Traditional products suddenly can have new audience identification thanks to none other than social networks.

What I mean is that social media can form and gather specific audiences for product categories previously dismissed or miniscule. Example please?

In the last 10 years I’ve noticed films entirely centered around “birding;” movies about people who birdwatch. I don’t mean small indie films; I mean major studio motion pictures. Actors like Owen Wilson, Steve Martin and Jack Black (The Big Year), William Hurt (Rare Birds), Tom Cavanagh (The Birder) and Ben Kingsly (A Birder’s Guide to Everything). Now I’m not a birder, so there’s a lot I don’t know. And in fact I only saw the first and last movie out of the above list (there’s a good article on these films on Slate.com). But there must be some information that is causing the studios to keep making non-documentary, drama motion pictures on the subject.

I would assume birders talk to each other, sometimes get together to birdwatch, buy books and maybe newsletters on the topic. But if a film is about a specific niche topic, it’s hard to accumulate the word-of-mouth necessary to cause awareness and attraction for who should be its biggest fans. In other words, I think it would have been hard 30 years ago to spread awareness among birders about a birding movie. I think of a movie from the ’80s, Repo Man, about which Roger Ebert said something like “the only time I know of that repo men, aliens and punk rockers have ever been in the same film together” (note the film didn’t do well at the time but since then developed a cult following). Ever heard of that film? If not, probably because the topic was too niche.

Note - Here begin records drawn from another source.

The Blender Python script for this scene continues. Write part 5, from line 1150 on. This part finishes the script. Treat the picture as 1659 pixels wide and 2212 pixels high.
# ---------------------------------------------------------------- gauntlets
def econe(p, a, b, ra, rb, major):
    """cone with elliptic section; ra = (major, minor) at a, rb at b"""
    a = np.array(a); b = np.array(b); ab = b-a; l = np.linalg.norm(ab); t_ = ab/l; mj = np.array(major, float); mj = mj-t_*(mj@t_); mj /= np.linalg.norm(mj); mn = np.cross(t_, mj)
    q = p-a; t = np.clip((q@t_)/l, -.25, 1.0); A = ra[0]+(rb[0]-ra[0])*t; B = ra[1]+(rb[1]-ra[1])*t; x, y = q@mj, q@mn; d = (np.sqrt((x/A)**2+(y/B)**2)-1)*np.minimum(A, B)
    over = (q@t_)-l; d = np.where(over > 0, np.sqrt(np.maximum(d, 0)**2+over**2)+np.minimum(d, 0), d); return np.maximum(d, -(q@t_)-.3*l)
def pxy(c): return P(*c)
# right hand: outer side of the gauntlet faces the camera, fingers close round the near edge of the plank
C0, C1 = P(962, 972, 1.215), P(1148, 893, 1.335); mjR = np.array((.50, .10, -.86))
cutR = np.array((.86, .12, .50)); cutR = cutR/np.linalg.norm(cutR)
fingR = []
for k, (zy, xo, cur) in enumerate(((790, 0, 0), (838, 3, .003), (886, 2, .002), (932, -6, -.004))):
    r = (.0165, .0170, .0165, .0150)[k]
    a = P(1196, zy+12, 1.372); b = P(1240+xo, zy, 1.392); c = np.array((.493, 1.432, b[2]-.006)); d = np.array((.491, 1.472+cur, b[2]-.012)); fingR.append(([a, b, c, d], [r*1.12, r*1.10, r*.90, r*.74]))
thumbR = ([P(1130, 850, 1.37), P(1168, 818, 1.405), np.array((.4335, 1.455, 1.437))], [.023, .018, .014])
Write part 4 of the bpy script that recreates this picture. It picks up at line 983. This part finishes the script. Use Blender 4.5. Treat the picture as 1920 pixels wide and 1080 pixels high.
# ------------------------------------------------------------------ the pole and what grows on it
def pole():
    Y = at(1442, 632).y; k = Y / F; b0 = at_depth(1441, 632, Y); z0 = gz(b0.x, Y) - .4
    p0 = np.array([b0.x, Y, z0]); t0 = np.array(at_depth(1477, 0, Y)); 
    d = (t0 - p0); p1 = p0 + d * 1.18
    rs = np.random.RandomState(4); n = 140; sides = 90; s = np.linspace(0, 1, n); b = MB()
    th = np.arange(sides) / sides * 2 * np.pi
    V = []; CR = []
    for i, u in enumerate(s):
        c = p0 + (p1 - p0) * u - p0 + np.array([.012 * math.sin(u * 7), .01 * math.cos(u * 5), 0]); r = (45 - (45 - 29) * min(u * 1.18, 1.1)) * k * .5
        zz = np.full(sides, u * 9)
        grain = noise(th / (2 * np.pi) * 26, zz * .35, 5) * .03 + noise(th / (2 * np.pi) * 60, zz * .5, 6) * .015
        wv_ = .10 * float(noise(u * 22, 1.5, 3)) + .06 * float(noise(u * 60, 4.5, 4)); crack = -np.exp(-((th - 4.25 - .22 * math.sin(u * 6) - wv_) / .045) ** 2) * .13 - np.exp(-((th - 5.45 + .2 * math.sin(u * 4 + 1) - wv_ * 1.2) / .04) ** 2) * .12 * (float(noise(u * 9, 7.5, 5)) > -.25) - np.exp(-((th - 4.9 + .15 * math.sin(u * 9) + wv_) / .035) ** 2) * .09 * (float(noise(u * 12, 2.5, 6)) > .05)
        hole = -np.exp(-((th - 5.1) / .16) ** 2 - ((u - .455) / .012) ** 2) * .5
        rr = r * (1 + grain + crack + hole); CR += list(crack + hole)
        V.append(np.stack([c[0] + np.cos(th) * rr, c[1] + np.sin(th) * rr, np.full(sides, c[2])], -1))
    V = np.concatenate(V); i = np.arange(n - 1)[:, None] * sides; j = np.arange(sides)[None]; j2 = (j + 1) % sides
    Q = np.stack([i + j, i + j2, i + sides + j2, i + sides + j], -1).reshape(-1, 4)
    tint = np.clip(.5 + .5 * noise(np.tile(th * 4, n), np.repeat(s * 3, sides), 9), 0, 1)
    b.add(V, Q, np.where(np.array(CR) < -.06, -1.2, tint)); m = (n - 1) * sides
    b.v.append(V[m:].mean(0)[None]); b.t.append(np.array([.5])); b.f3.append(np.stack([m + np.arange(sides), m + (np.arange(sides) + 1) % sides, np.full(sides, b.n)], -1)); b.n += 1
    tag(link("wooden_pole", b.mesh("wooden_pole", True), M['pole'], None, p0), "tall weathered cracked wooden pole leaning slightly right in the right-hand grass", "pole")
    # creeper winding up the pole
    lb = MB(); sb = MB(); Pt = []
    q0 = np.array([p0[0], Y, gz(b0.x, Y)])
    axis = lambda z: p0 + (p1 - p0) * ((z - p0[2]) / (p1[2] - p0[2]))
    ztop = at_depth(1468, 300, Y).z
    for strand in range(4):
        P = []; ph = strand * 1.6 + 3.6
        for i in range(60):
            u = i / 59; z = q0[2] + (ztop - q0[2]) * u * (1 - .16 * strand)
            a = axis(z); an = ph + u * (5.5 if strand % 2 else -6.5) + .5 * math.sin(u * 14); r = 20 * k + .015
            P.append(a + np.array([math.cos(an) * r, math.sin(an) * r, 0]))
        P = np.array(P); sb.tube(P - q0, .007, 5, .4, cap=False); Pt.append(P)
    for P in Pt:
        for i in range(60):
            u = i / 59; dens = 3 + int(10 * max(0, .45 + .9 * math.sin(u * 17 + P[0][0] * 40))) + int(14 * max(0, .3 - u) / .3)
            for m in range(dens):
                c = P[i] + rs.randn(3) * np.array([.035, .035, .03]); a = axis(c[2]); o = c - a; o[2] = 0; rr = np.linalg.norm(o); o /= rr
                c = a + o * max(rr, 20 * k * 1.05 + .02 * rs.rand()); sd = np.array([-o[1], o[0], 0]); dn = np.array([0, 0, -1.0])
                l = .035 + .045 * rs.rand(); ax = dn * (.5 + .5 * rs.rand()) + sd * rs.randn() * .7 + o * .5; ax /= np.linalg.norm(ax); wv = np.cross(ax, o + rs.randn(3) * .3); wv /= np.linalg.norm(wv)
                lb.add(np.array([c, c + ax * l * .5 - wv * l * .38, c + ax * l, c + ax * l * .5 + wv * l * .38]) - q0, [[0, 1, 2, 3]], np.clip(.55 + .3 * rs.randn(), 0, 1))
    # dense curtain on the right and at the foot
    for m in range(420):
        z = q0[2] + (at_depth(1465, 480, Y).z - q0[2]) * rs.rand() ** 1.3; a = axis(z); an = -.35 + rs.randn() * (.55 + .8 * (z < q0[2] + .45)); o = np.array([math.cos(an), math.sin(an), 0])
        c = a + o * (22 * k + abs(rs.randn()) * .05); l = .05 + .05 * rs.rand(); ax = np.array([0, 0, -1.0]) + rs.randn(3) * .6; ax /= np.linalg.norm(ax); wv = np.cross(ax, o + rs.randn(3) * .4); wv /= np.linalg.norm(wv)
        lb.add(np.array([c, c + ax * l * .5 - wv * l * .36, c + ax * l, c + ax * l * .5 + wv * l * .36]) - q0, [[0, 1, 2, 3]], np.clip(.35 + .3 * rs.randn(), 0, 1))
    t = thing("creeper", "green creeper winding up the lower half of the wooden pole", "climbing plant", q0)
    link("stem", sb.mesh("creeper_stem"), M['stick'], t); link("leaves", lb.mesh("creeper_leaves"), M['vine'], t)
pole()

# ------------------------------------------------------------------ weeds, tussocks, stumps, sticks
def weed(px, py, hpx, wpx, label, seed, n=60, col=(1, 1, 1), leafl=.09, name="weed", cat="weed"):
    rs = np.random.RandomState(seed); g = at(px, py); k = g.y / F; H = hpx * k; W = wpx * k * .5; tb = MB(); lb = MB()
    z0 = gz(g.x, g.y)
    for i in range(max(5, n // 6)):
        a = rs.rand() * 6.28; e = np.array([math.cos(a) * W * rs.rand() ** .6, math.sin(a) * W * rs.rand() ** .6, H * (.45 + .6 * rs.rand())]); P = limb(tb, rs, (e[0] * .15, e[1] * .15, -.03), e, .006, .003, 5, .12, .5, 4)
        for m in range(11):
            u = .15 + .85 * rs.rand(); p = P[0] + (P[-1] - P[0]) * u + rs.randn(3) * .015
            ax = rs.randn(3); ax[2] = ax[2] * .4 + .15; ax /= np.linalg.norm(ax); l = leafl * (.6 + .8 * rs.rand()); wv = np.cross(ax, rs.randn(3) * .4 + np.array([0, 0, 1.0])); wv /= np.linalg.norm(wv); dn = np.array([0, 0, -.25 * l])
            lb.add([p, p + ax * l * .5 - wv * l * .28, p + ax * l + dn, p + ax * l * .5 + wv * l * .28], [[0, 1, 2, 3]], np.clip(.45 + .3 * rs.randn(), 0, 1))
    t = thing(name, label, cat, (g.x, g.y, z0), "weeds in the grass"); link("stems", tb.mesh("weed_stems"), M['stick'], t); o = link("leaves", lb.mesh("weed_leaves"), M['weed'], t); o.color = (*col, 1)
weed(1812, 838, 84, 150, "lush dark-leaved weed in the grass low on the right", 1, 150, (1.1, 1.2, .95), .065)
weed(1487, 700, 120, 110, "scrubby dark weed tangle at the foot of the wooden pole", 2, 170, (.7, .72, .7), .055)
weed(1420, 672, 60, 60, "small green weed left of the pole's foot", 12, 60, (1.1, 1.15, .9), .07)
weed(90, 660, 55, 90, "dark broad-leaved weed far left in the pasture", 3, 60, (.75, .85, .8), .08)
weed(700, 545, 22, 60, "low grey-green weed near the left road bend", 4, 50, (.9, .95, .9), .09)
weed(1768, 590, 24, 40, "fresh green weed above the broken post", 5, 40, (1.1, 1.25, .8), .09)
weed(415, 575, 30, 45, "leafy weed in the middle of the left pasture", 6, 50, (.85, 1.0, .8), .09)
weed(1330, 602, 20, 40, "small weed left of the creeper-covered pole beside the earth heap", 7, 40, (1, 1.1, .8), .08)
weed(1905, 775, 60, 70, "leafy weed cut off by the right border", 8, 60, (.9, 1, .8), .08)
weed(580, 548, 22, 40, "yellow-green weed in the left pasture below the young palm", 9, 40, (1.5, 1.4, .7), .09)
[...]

Point being, 30 years ago it was hard to assess and speak to a national audience of small, spread-out niche fans. Enter social media. Today, groups of intense fans, such as birders, can find each other and passionately share their common interests through social media. And because of these properties, social media can actually birth and cultivate these interests where lack of communication might have killed the trend in years past. Summary: Social media procures new life, new audiences and even new product category potential for groups like birders.

Therefore, birders all over the nation can immediately talk about things like the new birding movie coming out. New audience formation. Free advertising which formerly would have been very costly. If they’re smart, these motion picture promoters go and find these niche groups in social media in forums, blogs, Facebook, Instagram and so on. And mention the movie there. If the film studios can count a quantity of social media birding fans, and know they can communicate on those social media groups, and project they can convert roughly X% of that audience to see the movie, they can project a sales volume. And suddenly a film about birders, which would have gone unnoticed and unprofitable 30 years ago, can gauge and convert profitability. Somewhere here there’s a joke such as “up in the sky: it’s a plane, it’s Superman, no it’s an albino night owl.”